Die Verlegung einer Behörde nach Berlin kann natürlich aus sachlichen Gründen sehr umstritten sein. Aber, Herr Minister, ich glaube, es ist erforderlich, auch in diesen Fällen zu einer klaren Entscheidung zu kommen, wenn die politische Notwendigkeit dafür besteht. Denn es ist schon besser, eine umstrittene Entscheidung zu fällen, als in den politischen Dingen etwas zu versäumen. Umstrittene Entscheidungen kann man später immer wieder korrigieren, wenn es erforderlich ist; politische Versäumnisse kann man aber niemals wieder einholen.
Wir sind uns darüber klar, daß auch starke politische Kräfte gegen die Verlegung von Bundesbehörden nach Berlin sind. Sie treten mit ihrer Meinung zum sehr großen Teil nicht offen hervor, denn sie wissen natürlich ganz genau, daß sie in der deutschen Bevölkerung mit ihrer Haltung sehr wenig Verständnis finden würden, ja daß sie einen großen Entrüstungssturm hervorrufen würden. Desto eifriger sind sie aber zum Teil offenbar hinter den Kulissen tätig. Diesen politischen Kräften soll gesagt sein, daß mit der Entscheidung über Berlin gleichzeitig auch die Entscheidung über Deutschland, ja sehr wahrscheinlich über Europa fällt.

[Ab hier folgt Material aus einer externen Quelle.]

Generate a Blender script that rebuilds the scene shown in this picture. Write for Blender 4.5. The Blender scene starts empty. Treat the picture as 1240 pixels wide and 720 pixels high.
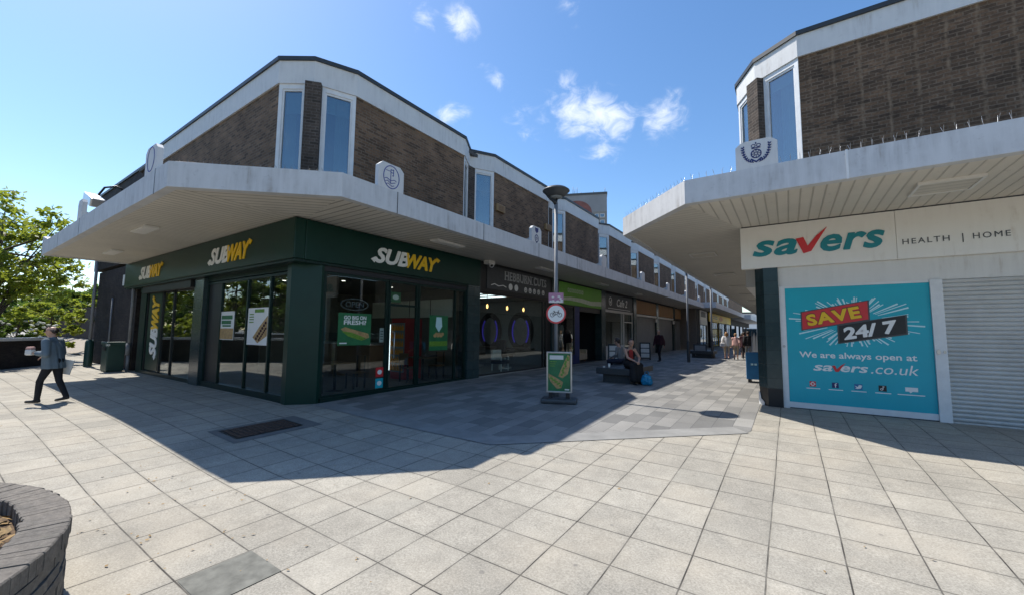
import bpy, bmesh, math, random
from mathutils import Matrix, Vector, noise
random.seed(7)
R_ = math.radians
scene = bpy.context.scene
COL = scene.collection

# ------------------------------------------------------------------ camera
F_PX, PITCH, YAW, ROLL = 491.0, math.atan(41/491.0), R_(34.29), -0.0101
_f = Vector((-math.sin(YAW)*math.cos(PITCH), math.cos(YAW)*math.cos(PITCH), math.sin(PITCH)))
_r = Vector((math.cos(YAW), math.sin(YAW), 0)); _u = _r.cross(_f)
_r2 = math.cos(ROLL)*_r - math.sin(ROLL)*_u; _u2 = math.sin(ROLL)*_r + math.cos(ROLL)*_u
cam = bpy.data.cameras.new('camera'); camo = bpy.data.objects.new('camera', cam); COL.objects.link(camo)
camo.matrix_world = Matrix(((_r2.x, _u2.x, -_f.x, 0), (_r2.y, _u2.y, -_f.y, 0), (_r2.z, _u2.z, -_f.z, 1.6), (0, 0, 0, 1)))
cam.sensor_width = 36; cam.lens = 36*F_PX/1240; cam.clip_start = 0.05; cam.clip_end = 3000
scene.camera = camo

# ------------------------------------------------------------------ light
KX, KY = 0.70, -0.01                      # ground shift of a shadow per metre of height
SUN_EL = math.atan(1/math.hypot(KX, KY)); SUN_AZ = math.atan2(-KX, -KY)   # compass angle (from +Y, clockwise)
SKY_STRENGTH, SUN_STRENGTH, EXPOSURE, SKY_SAT = 0.145, 4.5, 0.5, 1.18
sl = bpy.data.lights.new('sun', 'SUN'); so = bpy.data.objects.new('sun', sl); COL.objects.link(so)
sl.energy = SUN_STRENGTH; sl.angle = R_(0.5); sl.color = (1.0, 0.95, 0.87)
so.rotation_euler = Vector((KX, KY, -1)).to_track_quat('-Z', 'Y').to_euler()
vs = scene.view_settings
vs.view_transform = 'Standard'; vs.look = 'None'; vs.gamma = 1; vs.use_curve_mapping = False; vs.exposure = EXPOSURE
scene.cycles.max_bounces = 8; scene.cycles.transparent_max_bounces = 12
scene.cycles.caustics_reflective = False; scene.cycles.caustics_refractive = False

def pix_dir(x, y):
    return (_f + _r2*((x-620)/F_PX) - _u2*((y-360)/F_PX)).normalized()

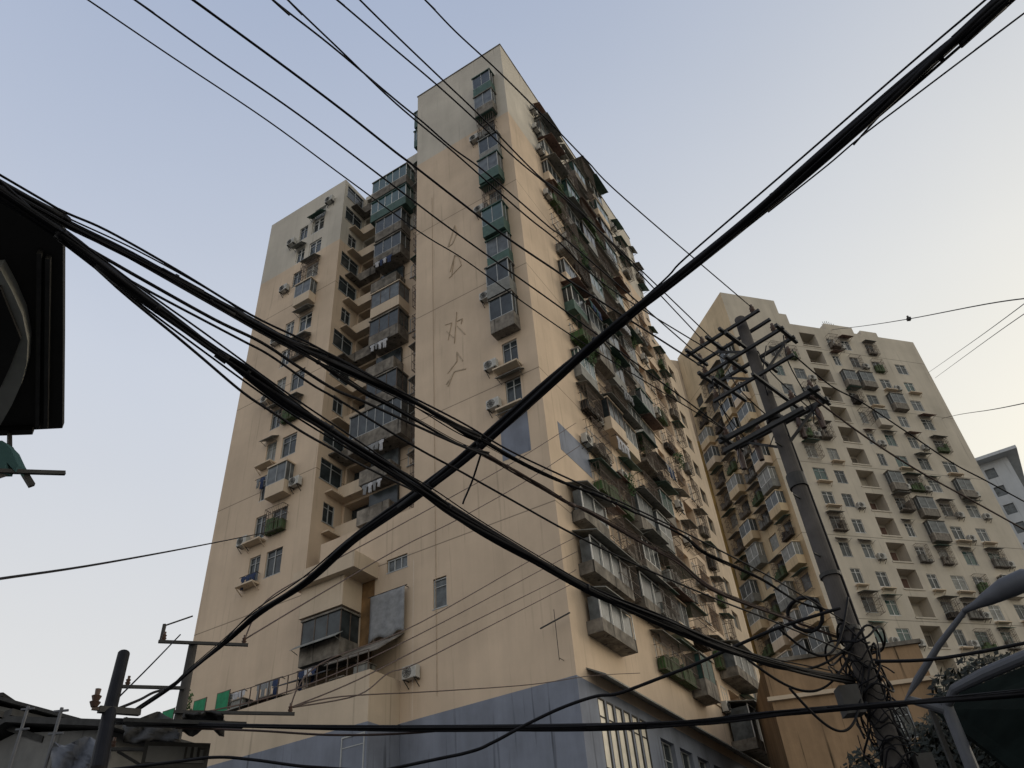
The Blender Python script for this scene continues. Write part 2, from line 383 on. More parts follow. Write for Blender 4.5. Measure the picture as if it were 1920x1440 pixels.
def cloth_hang(world, rz_, w_, h_, mt, label, name='hanging_laundry', group='laundry hung outside the windows'):
    """a rail with garments, or one big creased sheet, hung from it"""
    r_ = empty(name, world, rz_)
    def sheet(x0, x1, h, m_, nm, shirt=False):
        mb = MB(); n = 14; rows_ = 12; P = []; ph = random.random()*6
        for j in range(rows_+1):
            t_ = j/rows_; sx = 1.0
            if shirt: sx = 1.0 if t_ < .28 else .62
            for i in range(n+1):
                u_ = i/n - .5; x = (x0+x1)/2 + u_*(x1-x0)*sx
                z = -h*t_*(1 + .05*math.sin(i*.8+ph)) + (-.10*abs(u_)*h if shirt and t_ < .3 else 0)
                y = -.3 + .035*math.sin(i*1.1+ph+t_*1.5)*(t_+.25) + .02*math.sin(i*2.3+ph*2-t_*4)*t_
                P.append((x, y, z))
        b = len(mb.v); mb.v += P
        for j in range(rows_):
            for i in range(n): mb.f.append((b+j*(n+1)+i, b+j*(n+1)+i+1, b+(j+1)*(n+1)+i+1, b+(j+1)*(n+1)+i))
        o = mb.build(nm, m_, r_, smooth=True); md = o.modifiers.new('thick', 'SOLIDIFY'); md.thickness = .008
    if w_ > 2: sheet(0, w_, h_, mt, 'sheet')
    else:
        x = 0.0; k_ = 0
        while x < w_-.2:
            ww = random.uniform(.3, .5); m_ = mt if k_ % 2 == 0 else random.choice(['cloth', 'cloth_n', 'cloth_w', mt])
            sheet(x, x+ww, h_*random.uniform(.4, .62), m_, 'garment', True); x += ww*.95; k_ += 1
    MB().bar((-.15, -.3, .02), (w_+.15, -.3, .02), .03).bar((0, 0, .02), (0, -.32, .02), .03).bar((w_, 0, .02), (w_, -.32, .02), .03).build('rail', 'steel', r_)
    return tag(r_, label, 'laundry', group)

# ------------------------------------------------------------------ ground
tag(MB().box(-1500, 1500, -1500, 1500, -.3, 0).build('ground', 'asphalt'), 'dark asphalt street ground', 'ground', kind='structure')
#@@TOWER
# ------------------------------------------------------------------ main tower
HT = 64.0
az_b = R(28.5); UA = Vector((-math.cos(az_b), math.sin(az_b), 0)); UB = Vector((math.sin(az_b), math.cos(az_b), 0))
r0 = ray(937, 84); C0 = EYE + r0*(HT-1.6)/r0.z; C0.z = 0
RT = -az_b                       # local x = -u (u runs left along the left face), y = v (runs away along the right face)
T = empty('apartment_tower', C0, RT)
tag(T, 'tallest beige apartment tower, plain left face, right face crowded with caged balconies', 'building')
def TW(u, v, z): return C0 + UA*u + UB*v + Vector((0, 0, z))
LF = lambda v0: (lambda u, d, z: (-u, v0+d, z))         # walls that face the viewer on the left (normal -v)
RF = lambda u0: (lambda v, d, z: (-u0-d, v, z))         # walls that face right (normal +x)
BASEZ = 12.45
FL = 2.787
def floor_z(k): return 23.5 + FL*k                       # window centre heights
# --- openings on the left face of the tower and wing
lw = []     # (u0,u1,z0,z1, v0)
holes_tower = []; holes_wing = []; holes_pod = []
for k in range(-3+4, 13):
    z = 28.4 + FL*(k-1)
    if z < 62: holes_tower.append((1.2, 2.2, z-1.05, z+.65, .18))
holes_tower.append((6.38, 7.18, 17.3, 18.85, .18))
for k in range(0, 13):  # dark concrete and glass put the shaft's shade into the colour
    zc = floor_z(k)
    if k == 12: holes_wing.append((18.0, 19.2, 53.4, 56.4, .18)); continue
    holes_wing.append((18.05, 19.35, zc-.8, zc+.85, .18))
    if k not in (8,): holes_wing.append((19.85, 20.75, zc+.1-.8, zc+.9, .18))
holes_pod.append((12.1, 13.5, 19.68, 21.1, .18))
holes_pod.append((8.8, 10.15, 20.1, 20.85, .15))
V_RET = 2.6
def seg(name, mt, frame, a0, a1, z0, z1, holes=()):
    mb = MB(); wall(mb, frame, a0, a1, z0, z1, holes); return mb
# main shaft walls
mb = MB(); wall(mb, LF(0), 0, 8.4, BASEZ, 54.1, holes_tower)
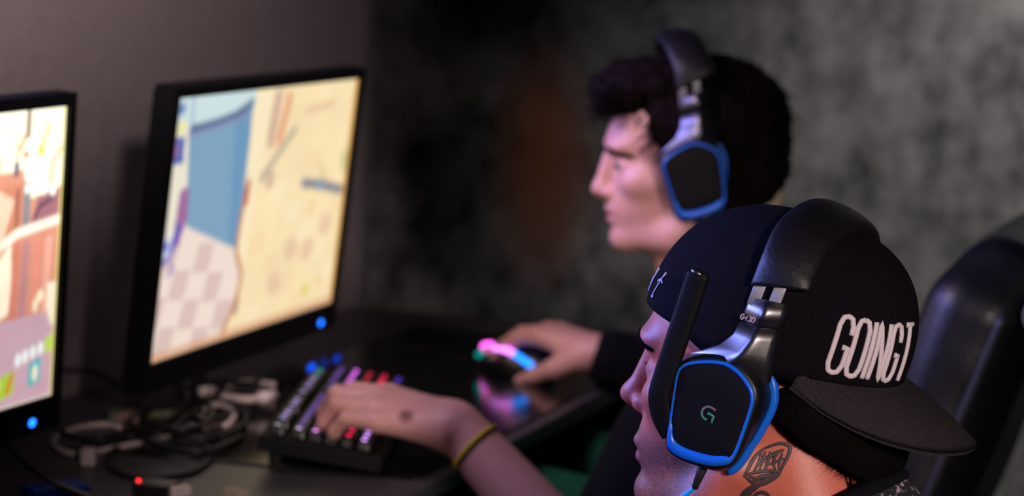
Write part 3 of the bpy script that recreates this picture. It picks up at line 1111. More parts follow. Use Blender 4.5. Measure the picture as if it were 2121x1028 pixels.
desk_box('plug', (184, 946), (0.008, 0.009, 0.010), 20, M['white_plastic'], 'square pale plug lying in front of the looped pale cable', 'plug')
desk_box('circuit_board', (258, 862), (0.020, 0.016, 0.006), 30, M['green_board'], 'small green circuit board between the two monitors', 'circuit board')
desk_box('adapter', (335, 852), (0.015, 0.010, 0.007), 10, mat('olive_plastic', (0.16, 0.17, 0.10), 0.5), 'olive adapter among the black cables under the monitor', 'adapter')
desk_box('blue_box', (115, 1015), (0.032, 0.020, 0.006), 55, M['blue_case'], 'flat blue case at the lower left corner of the desk', 'case')
bb = bpy.data.objects['blue_box']
bb.name = 'case'
desk_box('eraser', (372, 1018), (0.012, 0.006, 0.006), 62, M['white_plastic'], 'small white stub lying near the red light', 'plug', lift=0.001)
bpy.data.objects['eraser'].name = 'connector'
desk_box('sleeve', (490, 1024), (0.014, 0.007, 0.006), -20, mat('beige_plastic', (0.42, 0.36, 0.28), 0.6), 'beige connector at the lower edge right of the white stub', 'plug')
bpy.data.objects['sleeve'].name = 'connector'
# thick round plug on the pale cable
pc = onz(553, 823, DZ + 0.022)
pl = add('plug', *sweep(np.array([pc + (-0.004, -0.012, 0), pc + (0.004, 0.012, 0)]), 0.0085, ZUP, 16), M['white_plastic'])
setp(pl, 'round white plug at the end of the thick pale cable', 'plug')
pc = onz(428, 812, DZ + 0.02)
pl = add('plug', *sweep(np.array([pc + (-0.004, -0.010, 0), pc + (0.004, 0.010, 0)]), 0.0075, ZUP, 16), M['white_plastic'])
setp(pl, 'small white plug at the near end of the thick pale cable', 'plug')
# power strip with a red light
pos = onz(303, 1004, DZ + 0.010)
strip = empty('charger', (pos[0], pos[1], DZ), 'small black charger with a glowing red light near the bottom edge', 'charger')
bevel(add('housing', *box((pos[0] + 0.012, pos[1], DZ + 0.0075), (0.022, 0.016, 0.007)), M['black'], strip, smooth=False), 0.002)
add('red_light', *ball((pos[0] - 0.004, pos[1] - 0.01, DZ + 0.0155), 0.0024), glow('red_light', (1.0, 0.02, 0.03), 3.0), strip)
# hub with a blue light behind the keyboard
pos = np.array([-1.322, 2.945, DZ + 0.0038])
hub = empty('usb_hub', (pos[0], pos[1], DZ), 'small black hub glowing blue behind the far end of the keyboard', 'hub')
bevel(add('housing', *box((pos[0], pos[1], pos[2] + 0.018), (0.010, 0.065, 0.018)), M['black'], hub, smooth=False), 0.002)
for dy, s in ((-0.040, 1.5), (0.002, 0.15), (0.044, 0.45)):
    add('light', *ball((pos[0] + 0.0102, pos[1] + dy, pos[2] + 0.028), (0.002, 0.012, 0.006)), glow('hub_light', (0.0, 0.08, 0.9), s), hub)

# ------------------------------------------------------------------ heads, hands, bodies
from mathutils.bvhtree import BVHTree


def head(b, fr, low=0.0, nose=0.0, skull=0.102):
    """Blended volumes of a man's head in metres; x forward, y left, z up, origin between the ears."""
    E, Cn = (lambda c, r, k=0.015, sub=False: b.ell(c, r, k, fr, None, sub)), (lambda a, e, ra, rb, k=0.015, sub=False: b.cone(a, e, ra, rb, k, fr, sub))
    E((0.096 - skull, 0, 0.060), (skull, 0.076, 0.086))
    E((0.058, 0, 0.050), (0.048, 0.056, 0.048), 0.02)
    E((0.046, 0, -0.008), (0.056, 0.058, 0.062), 0.02)
    E((0.034, 0, -0.042 - low * 0.6), (0.060, 0.047, 0.044 + low * 0.4), 0.02)
    for s in (-1, 1):
        Cn((0.000, 0.054 * s, -0.040), (0.028, 0.046 * s, -0.068 - low), 0.019, 0.017, 0.02)
        Cn((0.028, 0.046 * s, -0.068 - low), (0.080, 0.010 * s, -0.073 - low), 0.017, 0.015, 0.02)
        E((0.066, 0.043 * s, 0.000), (0.026, 0.019, 0.017), 0.018)
        E((0.090, 0.027 * s, 0.044), (0.018, 0.022, 0.011), 0.014)
    E((0.082, 0, -0.074 - low), (0.0205, 0.022, 0.0175), 0.012)
    E((0.070, 0, -0.036 - low * 0.6), (0.036, 0.032, 0.030), 0.014)
    # eye sockets, lids
    for s in (-1, 1):
        E((0.113, 0.032 * s, 0.021), (0.020, 0.017, 0.0125), 0.012, True)
        E((0.0825, 0.031 * s, 0.020), (0.0150, 0.0155, 0.0130), 0.004)
        E((0.100, 0.032 * s, 0.0185), (0.010, 0.0115, 0.0036), 0.0015, True)
    # nose
    Cn((0.105, 0, 0.028), (0.1145, 0, -0.004), 0.0075, 0.0085, 0.010)
    E((0.1145 + nose, 0, -0.0125), (0.0125, 0.0105, 0.0098), 0.008)
    for s in (-1, 1):
        E((0.1035, 0.0125 * s, -0.0165), (0.0105, 0.0062, 0.0078), 0.005)
    E((0.108, 0, -0.021), (0.010, 0.004, 0.005), 0.005)
    for s in (-1, 1):
        E((0.1105, 0.0068 * s, -0.0245), (0.0055, 0.0034, 0.0042), 0.002, True)
    # mouth
    zl = -low * 0.75
    E((0.099, 0, -0.0372 + zl), (0.0105, 0.0205, 0.0058), 0.006)
    E((0.0965, 0, -0.0505 + zl), (0.0100, 0.0180, 0.0062), 0.006)
    E((0.110, 0, -0.0440 + zl), (0.0105, 0.0215, 0.0013), 0.002, True)
    E((0.112, 0, -0.0625 + zl), (0.0100, 0.0200, 0.0050), 0.006, True)
    # ears
    for s in (-1, 1):
        E((-0.002, 0.076 * s, 0.002), (0.016, 0.006, 0.027), 0.006)


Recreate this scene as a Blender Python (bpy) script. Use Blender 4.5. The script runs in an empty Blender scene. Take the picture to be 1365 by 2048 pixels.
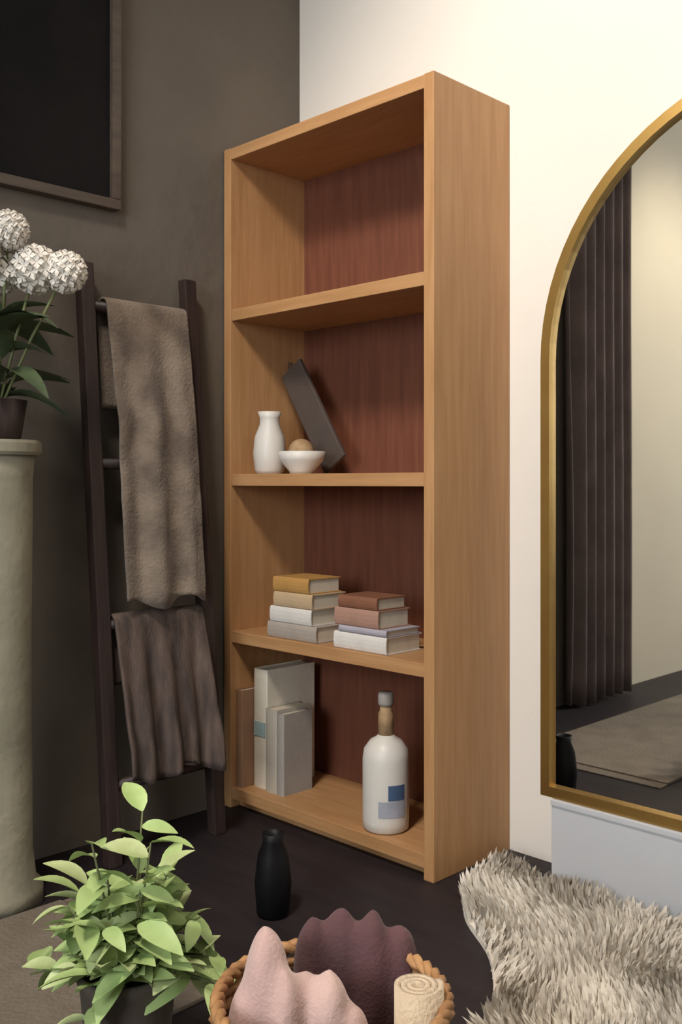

Alle ihre kleinen Pläne und Plänchen, die sie in ihrer politischen Konzeption vielleicht machen, würden über Nacht wie ein Kartenhaus zusammenbrechen, wenn die Berlin-Frage nicht im deutschen Sinne geregelt werden könnte.
Der Herr Minister hat in der letzten Zeit wiederholt zum Ausdruck gebracht, daß in dieser Frage endlich einmal Schluß gemacht werden müßte und daß eine Beruhigung eintreten sollte. Der Schluß kann kommen, Herr Minister, wenn das erreicht ist, was notwendig ist, wenn nämlich eine Reihe repräsentativer Bundesbehörden nach Berlin verlegt ist.
Sie haben darauf hingewiesen, daß das Bundesverwaltungsgericht jetzt in Berlin tätig sein soll. Wir sind allerdings der Auffassung, daß das Bundesverwaltungsgericht nicht die einzige repräsentative Behörde sein kann und sein darf, die nach dort verlegt wird, so sehr wir auch die Bedeutung der Verlegung des Bundesverwaltungsgerichts nach Berlin zu schätzen wissen.
Der Herr Berichterstatter hat ja auch zum Ausdruck gebracht, daß der Berlin-Ausschuß die bisher getroffenen Entscheidungen als verheißungsvollen Anfang ansieht. Der Herr Minister hat dann vorhin ausgeführt, die Bundesregierung sei sich darin einig, daß diese Maßnahmen keinen Abschluß bedeuteten. Meine Damen und Herren, in diesen Formulierungen liegt doch ein sehr bedeutsamer Unterschied.
Ich möchte Ihnen sagen, Herr Minister, daß wir den Anfang und nicht den Abschluß sehen.
Namens meiner Fraktion möchte ich Ihnen ganz offen erklären: eine Beruhigung in dieser Frage kann erst dann eintreten, wenn das von uns aufgezeigte Ziel erreicht ist. Ich möchte hinzufügen: diese Beruhigung darf im Interesse Deutschlands und im Interesse Europas auch nicht eher eintreten. Es wird Aufgabe der Bundesregierung sein, die weiteren Beschlüsse zu fassen und für ihre Durchführung zu sorgen.
Der Herr Berichterstatter hat schon mit Nachdruck betont, daß auch der Berlin-Ausschuß der Auffassung ist, daß es sich hier um eine politische Aufgabe handelt. Wir müssen die Bundesregierung bitten, bei ihren Entschließungen immer zu beachten, daß es bei diesen Entscheidungen nicht nur um Berlin geht — übertreibend, Herr Minister, möchte ich sogar sagen. daß es nicht einmal in erster Linie um Berlin geht —, sondern daß es sich in erster Linie darum handelt, durch diese Maßnahmen dem deutschen Volk und der Welt zu zeigen, daß vom Bundesparlament und von der Bundesregierung alles geschieht, um ein einiges Deutschland mit der Hauptstadt Berlin möglichst schnell zu schaffen.